More soberly, in the Q&A Cumming said it would be pretty much impossible to make something like Brass Eye today, at least for a proper OFCOM-regulated television channel, partly because it's virtually impossible to satirise the news and celebrity culture these days (The Day Today's co-creator Armando Iannucci famously gave up contemporary satire when Donald Trump first ran for President, hence switching to period pieces like The Death of Stalin and David Copperfield), but also because Brass Eye itself led to a substantial regulatory tightening-up.

(Oh, and last year my wife asked me if I could source a clip of the "good AIDS and bad AIDS" debate for a perfectly serious presentation that she was giving for her BSc Sexual Health Skills degree.
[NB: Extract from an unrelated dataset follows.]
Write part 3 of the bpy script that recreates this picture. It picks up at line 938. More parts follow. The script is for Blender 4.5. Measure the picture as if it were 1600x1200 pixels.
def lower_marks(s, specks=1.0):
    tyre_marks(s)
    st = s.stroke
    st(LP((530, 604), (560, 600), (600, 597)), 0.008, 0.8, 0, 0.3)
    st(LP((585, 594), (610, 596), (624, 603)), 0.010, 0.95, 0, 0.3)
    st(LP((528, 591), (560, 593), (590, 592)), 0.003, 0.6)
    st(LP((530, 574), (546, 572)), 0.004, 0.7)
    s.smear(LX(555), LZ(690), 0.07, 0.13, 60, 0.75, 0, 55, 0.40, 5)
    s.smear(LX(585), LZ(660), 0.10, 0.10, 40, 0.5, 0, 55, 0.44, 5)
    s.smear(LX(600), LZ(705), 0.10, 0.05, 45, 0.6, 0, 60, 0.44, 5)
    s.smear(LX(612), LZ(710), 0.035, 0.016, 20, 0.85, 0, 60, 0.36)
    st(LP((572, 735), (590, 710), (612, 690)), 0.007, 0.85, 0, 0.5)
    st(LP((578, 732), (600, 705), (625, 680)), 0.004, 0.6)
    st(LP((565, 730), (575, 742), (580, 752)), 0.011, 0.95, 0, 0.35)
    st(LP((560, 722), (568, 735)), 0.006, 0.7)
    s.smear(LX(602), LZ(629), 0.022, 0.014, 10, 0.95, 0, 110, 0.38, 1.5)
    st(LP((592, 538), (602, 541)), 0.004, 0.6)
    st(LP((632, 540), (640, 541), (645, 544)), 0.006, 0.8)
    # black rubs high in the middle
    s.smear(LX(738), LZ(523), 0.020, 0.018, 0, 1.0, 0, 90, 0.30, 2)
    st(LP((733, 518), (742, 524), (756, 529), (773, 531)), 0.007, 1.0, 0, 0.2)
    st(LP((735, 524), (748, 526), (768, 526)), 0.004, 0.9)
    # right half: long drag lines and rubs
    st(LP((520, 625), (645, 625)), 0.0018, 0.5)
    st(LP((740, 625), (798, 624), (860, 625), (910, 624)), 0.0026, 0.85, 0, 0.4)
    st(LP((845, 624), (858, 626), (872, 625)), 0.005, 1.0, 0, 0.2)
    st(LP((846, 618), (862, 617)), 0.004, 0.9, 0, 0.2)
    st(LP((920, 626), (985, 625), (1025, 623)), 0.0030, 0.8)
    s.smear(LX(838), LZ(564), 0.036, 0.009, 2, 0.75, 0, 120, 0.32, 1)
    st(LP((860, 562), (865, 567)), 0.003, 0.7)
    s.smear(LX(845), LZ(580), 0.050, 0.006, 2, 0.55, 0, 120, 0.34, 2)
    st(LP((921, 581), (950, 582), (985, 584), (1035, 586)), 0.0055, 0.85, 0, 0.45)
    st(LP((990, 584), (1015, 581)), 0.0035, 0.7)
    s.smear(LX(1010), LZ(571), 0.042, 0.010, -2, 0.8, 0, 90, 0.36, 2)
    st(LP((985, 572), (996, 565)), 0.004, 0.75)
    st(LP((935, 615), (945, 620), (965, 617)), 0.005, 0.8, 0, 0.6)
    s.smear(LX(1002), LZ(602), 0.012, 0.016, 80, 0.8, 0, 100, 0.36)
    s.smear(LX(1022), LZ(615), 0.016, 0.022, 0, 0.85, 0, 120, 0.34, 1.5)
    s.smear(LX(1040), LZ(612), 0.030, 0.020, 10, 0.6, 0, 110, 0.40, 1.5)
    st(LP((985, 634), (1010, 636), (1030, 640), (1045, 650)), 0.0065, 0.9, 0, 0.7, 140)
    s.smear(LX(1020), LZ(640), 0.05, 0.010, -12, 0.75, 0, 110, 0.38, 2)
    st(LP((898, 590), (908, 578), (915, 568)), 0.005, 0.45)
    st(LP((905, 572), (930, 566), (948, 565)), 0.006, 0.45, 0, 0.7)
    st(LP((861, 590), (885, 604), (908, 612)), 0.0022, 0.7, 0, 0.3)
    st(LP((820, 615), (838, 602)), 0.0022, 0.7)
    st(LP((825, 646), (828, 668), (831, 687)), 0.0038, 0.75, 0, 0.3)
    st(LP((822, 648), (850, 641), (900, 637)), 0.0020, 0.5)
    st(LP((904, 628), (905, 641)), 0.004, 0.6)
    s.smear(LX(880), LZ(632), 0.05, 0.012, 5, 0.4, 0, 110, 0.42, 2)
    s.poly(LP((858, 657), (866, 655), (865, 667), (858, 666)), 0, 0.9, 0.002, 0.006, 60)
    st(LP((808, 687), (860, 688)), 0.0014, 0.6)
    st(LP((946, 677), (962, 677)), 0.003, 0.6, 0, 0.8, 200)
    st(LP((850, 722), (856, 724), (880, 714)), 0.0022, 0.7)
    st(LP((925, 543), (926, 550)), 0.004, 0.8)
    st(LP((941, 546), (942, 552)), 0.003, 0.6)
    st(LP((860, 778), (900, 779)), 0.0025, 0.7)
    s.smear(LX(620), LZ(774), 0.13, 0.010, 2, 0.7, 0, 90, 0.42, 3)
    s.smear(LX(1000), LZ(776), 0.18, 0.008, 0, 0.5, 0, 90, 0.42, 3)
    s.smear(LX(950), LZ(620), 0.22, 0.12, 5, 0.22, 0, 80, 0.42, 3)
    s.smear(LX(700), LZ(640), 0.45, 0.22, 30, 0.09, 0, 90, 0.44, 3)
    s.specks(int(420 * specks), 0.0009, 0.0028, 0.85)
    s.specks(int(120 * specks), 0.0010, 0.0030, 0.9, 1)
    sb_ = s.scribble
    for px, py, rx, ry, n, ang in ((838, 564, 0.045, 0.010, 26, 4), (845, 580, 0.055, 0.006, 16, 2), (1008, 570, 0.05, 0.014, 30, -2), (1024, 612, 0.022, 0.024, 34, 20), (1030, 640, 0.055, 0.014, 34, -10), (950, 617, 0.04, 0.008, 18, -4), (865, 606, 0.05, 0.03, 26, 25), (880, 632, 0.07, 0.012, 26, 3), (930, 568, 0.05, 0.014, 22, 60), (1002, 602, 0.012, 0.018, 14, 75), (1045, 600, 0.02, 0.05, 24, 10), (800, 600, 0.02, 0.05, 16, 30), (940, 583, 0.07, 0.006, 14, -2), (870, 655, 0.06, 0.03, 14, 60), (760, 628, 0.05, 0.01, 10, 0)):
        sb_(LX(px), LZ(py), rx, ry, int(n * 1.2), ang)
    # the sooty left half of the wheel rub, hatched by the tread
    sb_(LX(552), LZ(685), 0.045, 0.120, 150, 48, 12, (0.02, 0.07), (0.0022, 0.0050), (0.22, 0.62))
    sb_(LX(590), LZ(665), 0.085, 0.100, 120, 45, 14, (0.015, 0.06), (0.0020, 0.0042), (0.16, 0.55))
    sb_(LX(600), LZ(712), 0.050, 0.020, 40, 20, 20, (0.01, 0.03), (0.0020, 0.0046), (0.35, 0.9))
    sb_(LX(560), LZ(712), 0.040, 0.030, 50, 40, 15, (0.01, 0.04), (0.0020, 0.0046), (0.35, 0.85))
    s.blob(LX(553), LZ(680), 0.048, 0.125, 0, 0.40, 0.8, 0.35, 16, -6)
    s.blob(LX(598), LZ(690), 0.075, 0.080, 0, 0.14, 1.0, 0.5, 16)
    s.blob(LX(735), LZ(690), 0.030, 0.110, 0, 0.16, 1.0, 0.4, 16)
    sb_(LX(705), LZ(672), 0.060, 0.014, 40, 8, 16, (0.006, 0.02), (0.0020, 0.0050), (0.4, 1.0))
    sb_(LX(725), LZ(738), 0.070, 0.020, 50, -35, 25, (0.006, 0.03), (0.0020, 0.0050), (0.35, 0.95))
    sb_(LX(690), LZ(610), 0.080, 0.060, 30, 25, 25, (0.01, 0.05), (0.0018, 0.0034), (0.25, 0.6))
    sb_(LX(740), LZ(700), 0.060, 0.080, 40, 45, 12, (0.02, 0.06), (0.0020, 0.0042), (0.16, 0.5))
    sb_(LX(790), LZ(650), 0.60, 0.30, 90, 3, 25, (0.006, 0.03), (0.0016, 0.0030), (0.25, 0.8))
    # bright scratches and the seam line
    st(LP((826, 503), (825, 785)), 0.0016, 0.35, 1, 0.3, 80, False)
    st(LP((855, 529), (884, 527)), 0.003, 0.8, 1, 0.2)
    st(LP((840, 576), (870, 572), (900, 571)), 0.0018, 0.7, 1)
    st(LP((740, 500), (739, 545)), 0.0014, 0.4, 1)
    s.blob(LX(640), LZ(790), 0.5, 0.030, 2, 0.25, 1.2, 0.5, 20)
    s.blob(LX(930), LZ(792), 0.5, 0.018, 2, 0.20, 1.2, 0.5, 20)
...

Only too happy to oblige.)

User avatar
colinr0380
Joined: Mon Nov 08, 2004 4:30 pm
Location: Chapel-en-le-Frith, Derbyshire, UK

Re: The Day Today / Brass Eye

#15 Post by colinr0380 » Sat Feb 27, 2021 7:41 pm

I would certainly argue that Broken News picked up the genre and ran with it a few years after the Chris Morris shows (along with the similarly hilarious show that satirised radio: Radio9). Whilst it was never going to be as provocative and confrontational (or downright dangerous as Jam!), and of course does not quite have the same knack for gorgeously silly character names (relying more on rhyming couplets such as "Melanie Bellamy" et al) Broken News really pushes beyond The Day Today and Brasseye in the area of its channel-flipping premise and the sheer sprawling enormity of its ensemble cast, all doing brief bits of business that get spliced into the overall tapestry of the final show.

So Broken News and Radio9 got that kind of satire of media form and function into the mid-2000s at least, even if we have not seen their like since then.
___

That Good Aids/Bad Aids segment has one of the best lines of the whole Brasseye series: "What if a madman broke in here with a machine gun and shot you to pieces? Anyone here yawning would get your blood in their mouth".

(Though of course "You're wrong, and you're a grotesquely ugly freak...Thanks!" is up there too! And I do like that 9/11 themed report done as an easter egg for the DVD release!)